**Exercise**
Assemble all lines in which the string "that" appears.

**Information supplied**
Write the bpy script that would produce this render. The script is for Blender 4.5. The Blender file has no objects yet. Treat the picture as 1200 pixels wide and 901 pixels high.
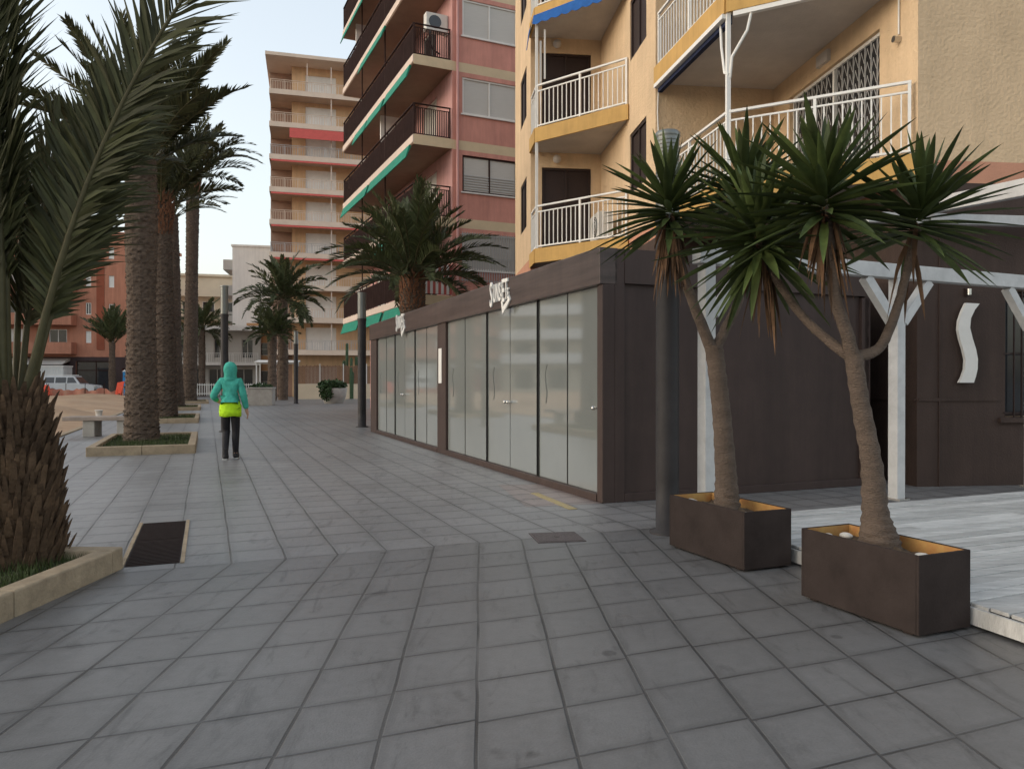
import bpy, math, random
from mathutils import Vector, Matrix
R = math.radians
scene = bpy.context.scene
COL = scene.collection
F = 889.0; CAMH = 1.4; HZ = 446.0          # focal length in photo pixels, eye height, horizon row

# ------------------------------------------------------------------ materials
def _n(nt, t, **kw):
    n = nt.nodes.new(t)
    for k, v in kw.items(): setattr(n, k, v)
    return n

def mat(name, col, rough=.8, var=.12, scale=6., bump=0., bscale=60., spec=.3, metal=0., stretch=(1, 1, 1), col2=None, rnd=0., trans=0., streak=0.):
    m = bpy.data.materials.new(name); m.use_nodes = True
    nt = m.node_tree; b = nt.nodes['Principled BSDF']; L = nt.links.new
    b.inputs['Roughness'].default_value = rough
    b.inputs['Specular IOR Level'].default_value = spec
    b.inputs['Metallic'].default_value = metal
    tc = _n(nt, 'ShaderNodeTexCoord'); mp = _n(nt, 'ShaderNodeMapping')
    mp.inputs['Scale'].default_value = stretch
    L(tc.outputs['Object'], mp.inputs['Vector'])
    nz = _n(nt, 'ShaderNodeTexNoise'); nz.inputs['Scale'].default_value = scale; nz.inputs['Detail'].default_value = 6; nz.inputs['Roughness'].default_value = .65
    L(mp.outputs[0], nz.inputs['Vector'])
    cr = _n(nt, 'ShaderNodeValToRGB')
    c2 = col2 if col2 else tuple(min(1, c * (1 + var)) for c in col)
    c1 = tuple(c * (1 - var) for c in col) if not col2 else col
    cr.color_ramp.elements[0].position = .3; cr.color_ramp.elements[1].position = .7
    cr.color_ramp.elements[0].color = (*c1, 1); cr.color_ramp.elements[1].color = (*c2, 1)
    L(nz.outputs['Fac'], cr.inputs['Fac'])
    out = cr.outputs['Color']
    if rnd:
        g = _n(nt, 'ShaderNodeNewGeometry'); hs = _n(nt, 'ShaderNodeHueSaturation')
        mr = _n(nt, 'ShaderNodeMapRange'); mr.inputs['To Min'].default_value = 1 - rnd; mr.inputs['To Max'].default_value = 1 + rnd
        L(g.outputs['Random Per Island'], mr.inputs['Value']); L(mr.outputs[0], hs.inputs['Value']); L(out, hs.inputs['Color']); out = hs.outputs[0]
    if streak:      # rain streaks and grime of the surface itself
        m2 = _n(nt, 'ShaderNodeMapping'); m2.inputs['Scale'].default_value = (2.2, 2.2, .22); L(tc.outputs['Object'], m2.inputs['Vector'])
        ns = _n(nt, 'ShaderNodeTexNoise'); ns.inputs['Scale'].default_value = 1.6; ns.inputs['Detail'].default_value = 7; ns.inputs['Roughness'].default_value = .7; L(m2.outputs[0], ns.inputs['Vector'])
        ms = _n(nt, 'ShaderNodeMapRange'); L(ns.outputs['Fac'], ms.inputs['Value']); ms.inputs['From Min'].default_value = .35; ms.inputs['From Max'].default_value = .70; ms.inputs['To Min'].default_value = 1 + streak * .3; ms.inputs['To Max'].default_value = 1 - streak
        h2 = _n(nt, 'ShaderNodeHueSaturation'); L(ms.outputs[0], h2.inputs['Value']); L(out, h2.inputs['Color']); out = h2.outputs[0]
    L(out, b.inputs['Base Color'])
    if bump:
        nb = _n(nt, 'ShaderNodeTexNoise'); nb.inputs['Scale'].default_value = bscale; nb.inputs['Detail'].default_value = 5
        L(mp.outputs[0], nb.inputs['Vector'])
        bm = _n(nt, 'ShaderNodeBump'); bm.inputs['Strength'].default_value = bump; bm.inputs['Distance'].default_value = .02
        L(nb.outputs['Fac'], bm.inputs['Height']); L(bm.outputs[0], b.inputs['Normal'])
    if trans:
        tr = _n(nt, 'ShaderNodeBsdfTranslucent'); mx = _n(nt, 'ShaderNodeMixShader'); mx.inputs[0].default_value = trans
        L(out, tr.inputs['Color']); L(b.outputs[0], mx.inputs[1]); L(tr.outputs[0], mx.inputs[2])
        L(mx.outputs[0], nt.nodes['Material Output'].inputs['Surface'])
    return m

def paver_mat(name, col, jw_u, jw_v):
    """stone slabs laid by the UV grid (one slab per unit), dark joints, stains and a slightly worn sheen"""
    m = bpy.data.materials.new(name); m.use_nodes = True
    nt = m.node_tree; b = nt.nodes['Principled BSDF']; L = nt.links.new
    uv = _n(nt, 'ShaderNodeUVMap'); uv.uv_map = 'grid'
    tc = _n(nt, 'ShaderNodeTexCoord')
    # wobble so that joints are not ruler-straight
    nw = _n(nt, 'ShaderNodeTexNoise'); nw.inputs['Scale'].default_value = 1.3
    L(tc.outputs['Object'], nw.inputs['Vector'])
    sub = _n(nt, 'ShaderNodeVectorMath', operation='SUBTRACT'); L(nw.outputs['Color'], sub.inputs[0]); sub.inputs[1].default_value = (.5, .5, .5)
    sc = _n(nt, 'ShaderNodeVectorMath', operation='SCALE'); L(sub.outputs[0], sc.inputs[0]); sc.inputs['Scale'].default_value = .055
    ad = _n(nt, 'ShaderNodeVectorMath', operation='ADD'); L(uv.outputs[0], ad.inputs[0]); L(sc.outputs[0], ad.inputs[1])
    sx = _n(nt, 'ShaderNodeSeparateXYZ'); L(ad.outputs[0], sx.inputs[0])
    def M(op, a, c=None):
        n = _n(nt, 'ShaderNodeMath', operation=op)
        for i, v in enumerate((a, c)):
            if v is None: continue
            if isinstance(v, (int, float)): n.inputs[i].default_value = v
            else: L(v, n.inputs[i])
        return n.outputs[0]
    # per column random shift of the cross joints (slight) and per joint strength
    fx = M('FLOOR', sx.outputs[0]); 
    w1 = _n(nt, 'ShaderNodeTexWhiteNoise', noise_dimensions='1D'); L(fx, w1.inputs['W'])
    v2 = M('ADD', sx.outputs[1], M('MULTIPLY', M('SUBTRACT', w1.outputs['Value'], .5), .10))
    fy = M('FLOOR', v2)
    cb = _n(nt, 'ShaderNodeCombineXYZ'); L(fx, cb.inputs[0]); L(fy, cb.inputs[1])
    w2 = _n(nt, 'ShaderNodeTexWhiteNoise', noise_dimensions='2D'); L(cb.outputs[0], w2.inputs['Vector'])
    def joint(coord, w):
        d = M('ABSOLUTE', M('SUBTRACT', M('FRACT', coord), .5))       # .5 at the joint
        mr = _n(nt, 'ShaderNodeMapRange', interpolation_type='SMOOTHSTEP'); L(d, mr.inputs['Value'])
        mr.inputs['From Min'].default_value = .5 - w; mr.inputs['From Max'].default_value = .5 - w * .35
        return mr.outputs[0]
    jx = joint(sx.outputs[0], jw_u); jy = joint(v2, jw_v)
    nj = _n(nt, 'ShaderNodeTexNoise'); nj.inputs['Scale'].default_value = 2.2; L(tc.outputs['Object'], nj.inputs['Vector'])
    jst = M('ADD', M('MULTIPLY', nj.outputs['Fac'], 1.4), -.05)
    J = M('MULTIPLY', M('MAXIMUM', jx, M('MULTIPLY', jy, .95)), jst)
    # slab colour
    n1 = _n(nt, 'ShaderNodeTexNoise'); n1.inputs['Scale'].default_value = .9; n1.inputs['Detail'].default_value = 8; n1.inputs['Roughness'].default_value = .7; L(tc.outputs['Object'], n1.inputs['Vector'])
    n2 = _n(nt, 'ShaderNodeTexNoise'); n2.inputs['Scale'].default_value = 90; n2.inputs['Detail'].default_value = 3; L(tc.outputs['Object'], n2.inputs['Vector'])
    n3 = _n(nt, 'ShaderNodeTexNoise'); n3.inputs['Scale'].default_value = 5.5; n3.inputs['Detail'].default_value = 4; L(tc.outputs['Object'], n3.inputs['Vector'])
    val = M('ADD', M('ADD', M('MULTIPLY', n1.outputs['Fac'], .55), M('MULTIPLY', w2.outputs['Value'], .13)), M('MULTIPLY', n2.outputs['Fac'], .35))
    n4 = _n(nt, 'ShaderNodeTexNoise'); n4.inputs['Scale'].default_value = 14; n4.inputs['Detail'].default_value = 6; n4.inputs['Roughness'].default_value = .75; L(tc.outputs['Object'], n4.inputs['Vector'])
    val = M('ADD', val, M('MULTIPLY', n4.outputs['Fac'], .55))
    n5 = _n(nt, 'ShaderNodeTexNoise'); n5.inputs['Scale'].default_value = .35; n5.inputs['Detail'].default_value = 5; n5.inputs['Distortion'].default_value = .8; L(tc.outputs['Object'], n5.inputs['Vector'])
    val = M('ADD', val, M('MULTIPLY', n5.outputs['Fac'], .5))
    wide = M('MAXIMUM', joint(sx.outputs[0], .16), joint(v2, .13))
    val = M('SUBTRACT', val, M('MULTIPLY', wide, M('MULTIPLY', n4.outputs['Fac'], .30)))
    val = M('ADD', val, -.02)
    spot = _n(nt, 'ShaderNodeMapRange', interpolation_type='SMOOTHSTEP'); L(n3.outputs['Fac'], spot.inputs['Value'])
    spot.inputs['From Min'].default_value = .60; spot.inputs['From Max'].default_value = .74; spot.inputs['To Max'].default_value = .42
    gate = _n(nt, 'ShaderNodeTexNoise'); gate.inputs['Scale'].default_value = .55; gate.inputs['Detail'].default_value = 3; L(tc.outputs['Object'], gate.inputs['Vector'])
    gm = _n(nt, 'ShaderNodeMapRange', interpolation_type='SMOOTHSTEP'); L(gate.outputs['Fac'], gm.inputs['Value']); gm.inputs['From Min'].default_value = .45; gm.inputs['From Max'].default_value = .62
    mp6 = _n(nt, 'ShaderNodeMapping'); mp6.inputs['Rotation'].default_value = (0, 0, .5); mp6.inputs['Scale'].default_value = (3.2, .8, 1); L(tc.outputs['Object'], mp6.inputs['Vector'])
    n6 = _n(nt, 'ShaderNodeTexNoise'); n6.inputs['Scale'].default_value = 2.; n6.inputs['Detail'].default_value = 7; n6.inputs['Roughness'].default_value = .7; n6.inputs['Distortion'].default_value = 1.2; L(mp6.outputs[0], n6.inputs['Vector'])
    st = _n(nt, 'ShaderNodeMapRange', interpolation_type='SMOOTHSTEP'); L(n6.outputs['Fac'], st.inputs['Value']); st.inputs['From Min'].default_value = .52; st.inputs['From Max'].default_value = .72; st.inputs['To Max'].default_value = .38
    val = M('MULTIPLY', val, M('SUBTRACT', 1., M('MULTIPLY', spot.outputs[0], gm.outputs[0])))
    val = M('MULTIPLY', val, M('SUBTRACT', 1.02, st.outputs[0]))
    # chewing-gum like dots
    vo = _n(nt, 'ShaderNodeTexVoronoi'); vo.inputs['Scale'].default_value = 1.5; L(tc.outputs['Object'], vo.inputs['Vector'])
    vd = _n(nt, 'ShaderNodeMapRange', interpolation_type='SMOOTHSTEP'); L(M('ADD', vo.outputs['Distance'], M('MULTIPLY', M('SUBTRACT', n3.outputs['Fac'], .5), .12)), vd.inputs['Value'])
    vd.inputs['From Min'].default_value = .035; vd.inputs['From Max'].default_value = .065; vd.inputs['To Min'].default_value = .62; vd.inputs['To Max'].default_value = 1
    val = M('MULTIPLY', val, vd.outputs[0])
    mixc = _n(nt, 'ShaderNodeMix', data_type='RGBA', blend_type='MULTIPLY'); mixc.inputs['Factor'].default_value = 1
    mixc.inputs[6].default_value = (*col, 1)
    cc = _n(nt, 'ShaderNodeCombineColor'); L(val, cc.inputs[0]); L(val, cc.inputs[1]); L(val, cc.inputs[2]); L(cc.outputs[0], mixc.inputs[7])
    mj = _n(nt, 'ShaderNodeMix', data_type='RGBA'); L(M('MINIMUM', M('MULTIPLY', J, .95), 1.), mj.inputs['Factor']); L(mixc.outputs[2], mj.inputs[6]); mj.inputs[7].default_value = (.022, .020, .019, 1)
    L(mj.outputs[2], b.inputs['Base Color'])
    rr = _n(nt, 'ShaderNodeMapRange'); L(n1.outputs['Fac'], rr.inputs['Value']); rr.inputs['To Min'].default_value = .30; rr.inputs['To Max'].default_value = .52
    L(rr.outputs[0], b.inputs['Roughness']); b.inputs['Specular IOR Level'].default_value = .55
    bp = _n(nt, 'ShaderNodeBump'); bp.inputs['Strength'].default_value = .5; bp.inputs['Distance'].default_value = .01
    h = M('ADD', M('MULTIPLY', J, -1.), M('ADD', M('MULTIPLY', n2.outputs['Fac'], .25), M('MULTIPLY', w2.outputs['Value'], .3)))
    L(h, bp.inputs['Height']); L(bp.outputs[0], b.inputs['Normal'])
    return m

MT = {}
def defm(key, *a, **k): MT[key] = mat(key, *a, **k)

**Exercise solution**
Write the bpy script that would produce this render. The script is for Blender 4.5. The Blender file has no objects yet. Treat the picture as 1200 pixels wide and 901 pixels high.
    # wobble so that joints are not ruler-straight